28 oktober 2014

Markthal


Er is denk ik geen gebouw in het naoorlogse Rotterdam dat unaniem met zoveel enthousiasme is ontvangen als het nieuwe Centraal Station. De bouw heeft  een tijdje geduurd en tijdens de voorbereidende werkzaamheden vroeg menigeen zich argwanend af wat er uit die enorme put tevoorschijn zou komen. Maar nu het er staat is het moment van aankomst en vertrek voor elke reiziger een bijzondere belevenis. Zelfs de fietstunnel is een genot om door te rijden.
            Zal de Markthal eenzelfde ontvangst ten deel vallen? Aan het gebouw zal het niet liggen, want dat is van een kathedraalachtige allure. Vooral de kopse kanten met die enorme bogen van glas maken indruk. En binnen in dit ‘foodwalhalla’(vrij vertaald: voedselhemel, de paradijselijke variant van de voedselbank) is ‘het grootste kunstwerk ter wereld’ te bezichtigen Verbleekt de Taj Mahal daarbij tot een boerenschuurtje en de Chinese Muur tot een lullig schuttinkje?
            Hoe dan ook, de Markthal zal ongetwijfeld veel toeristen trekken. Maar zal dat ook wat opleveren? Veel dagjesmensen, bezoekers van bezienswaardigheden, brengen hun eigen brood en drinken mee van huis omdat de prijzen van zelfs de eenvoudigste versnapering overal de pan uitrijzen.
De gedachte bestaat, hoorde ik zo hier en daar, dat de kooplui van de bestaande markt in de Markthal komen.

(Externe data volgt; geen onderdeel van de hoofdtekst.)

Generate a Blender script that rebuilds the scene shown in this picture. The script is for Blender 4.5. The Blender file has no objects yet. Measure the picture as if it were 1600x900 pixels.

Maar dat kan ik me niet voorstellen. Kunnen die dat betalen dan? Misschien is het woord Markthal hier enigszins misleidend, want deze Markthal gaat zeven dagen in de week open en heeft vaste ‘winkels’ en vaste ‘winkeliers’.
Een gewone markt is ambulant, verplaatsbaar. De kooplui staan de ene dag hier, de andere dag daar. En altijd buiten, in weer en wind, bij hittegolf en vrieskou. Het is ploeteren en sappelen maar het idee van ongebondenheid en vrijheid ligt voorhanden. ’s Morgens vroeg wordt hun toko opgebouwd en ’s avonds weer afgebroken. Daar hebben ze geen omkijken naar.
            Ik denk dat ik nu zo’n veertig jaar op de markt op de Binnenrotte kom. Vakanties uitgezonderd. Elke zaterdag om een uur of negen, dan is het nog lekker stil. Boodschappen doen en daarna een kop koffie drinken met een aantal vrienden.
Na zoveel jaren leer je wel waar je je spullen moet halen. Voor de verse vis ga ik naar de kraam van Taal, een stelletje Scheveningse koppen, maar vaklui en kwaliteit. Voor de gerookte zalm, makreel, haring en garnalen is de jongste op een na van de Rotterdamse visboerendynastie Gundlach mijn favoriet en aardappelen en uien haal ik bij zijn buurman Jo uit Strijen.
            Als de r in de maand is staan de dames Kik uit Bruinisse weer op de markt:

            Twee Zeeuwse dames in een mosselkraam
Het kan niet anders of Kik is hun naam.
Ze verkopen mosselen per kilo in een zak
Maar heren, let op, de mossel is een afrodisiac.
Als je er veel eet sta je als een ouwe viezerik
Elke dag weer bij die mosselkraam van Kik.
           
Op de markt is je gulden een daalder waard. Als we de euro niet hadden.